Perhaps the most insidious part of Boozman’s plan is the assertion that only “safe investments” will be part of privatized accounts. As the Cunning Realist pointed out, proponents of privatization held up companies like Lehman Brothers, AIG, and Citigroup — the poster-children of the economic collapse — as fail-safe bets for retirement accounts:

Would the government have allowed the Bear Stearns and Lehman outcomes had the Social Security system been chock full of those stocks? Remember, both were former blue chips, the sort of companies that proponents of private accounts insisted any new system would be limited to. The same for Citi, AIG, Fannie Mae, and others. How much pressure would the Fed and Treasury have felt — and what more would have been done — to keep those afloat and/or out of penny stock land?

Remember, even if we do nothing to Social Security at all, it can pay full benefits until 2037 and 75 percent of benefits for decades after that, which is very close to current benefit levels when adjusted for inflation. There is no Social Security crisis, and those pushing for privatization are using the public’s fear of deficits to push for a policy prescription they’ve desired for years.

GOP Claims $50 Billion For Infrastructure Is Too Pricey, While Pushing $800 Billion Tax Cut For The Rich

This week, President Obama rolled out a plan to invest $50 billion in infrastructure as a way of boosting job creation, which will be (at least partially) paid for by cutting subsidies to oil and gas companies. Republicans immediately criticized the proposal, with even Sen. Jim Inhofe (R-OK), who typically jumps at the chance to approve infrastructure spending, saying he wouldn’t vote for it.

But many Republicans, at the same time that they are claiming that a $50 billion investment in America’s infrastructure is a budget-buster, are pushing to extend the Bush tax cuts for the wealthiest two percent of Americans. At $830 billion, the price tag for extending that sliver of the Bush cuts is more than 16 times the cost of Obama’s infrastructure proposal:

Rep. Candice Miller (R-MI): Miller “said the Obama administration’s proposal amounts to a second, costly stimulus plan…Instead, she said, the president should quickly support an extension of the George W. Bush tax cuts for all income groups.”

House Minority Leader John Boehner (R-OH): We don’t need more government ’stimulus’ spending. We need to end Washington Democrats’ out-of-control spending spree, [and] stop their tax hikes.

GOP Senate nominee Pat Toomey (PA): “Pat opposes more deficit spending and will fight for fiscal responsibility and reducing the deficit in the Senate,” said Toomey spokesperson Nachama Soloveichik.

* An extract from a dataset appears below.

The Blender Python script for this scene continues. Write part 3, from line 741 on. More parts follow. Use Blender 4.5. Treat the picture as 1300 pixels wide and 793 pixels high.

Sen. Mitch McConnell (R-KY): After the administration pledged that a trillion dollars in borrowed stimulus money would create 4 million jobs and keep the unemployment rate under 8 percent, their latest plan for another stimulus should be met with justifiable skepticism…The administration wants to do it again — this time with higher taxes for even more new spending.

These Republicans all support extending the Bush tax cuts for the wealthiest two percent of Americans as a means of boosting the economy. But according to the Congressional Budget Office, investing in infrastructure provides far more bang for the buck than extending the Bush tax cuts.

In fact, extending the Bush tax cuts provides just 10 to 40 cents in economic activity for every dollar spent, compared with up to $1.20 for a dollar spent on infrastructure. As CBO said, “a permanent extension [of the Bush tax cuts] would entail large revenue losses after the recovery is over, so its effects on output and employment in the next few years per dollar of total budgetary cost would be much lower.”

Now, we shouldn’t pretend that Obama’s infrastructure plan is a silver bullet for job creation. Not only is it too small, infrastructure projects take some time to get up and running, so even if the measure does pass, the effects won’t be noticeable for quite a while. But if $50 billion (that will be at least partially paid for) is too expensive, then extending the Bush tax cuts for the wealthy is definitely unaffordable as well.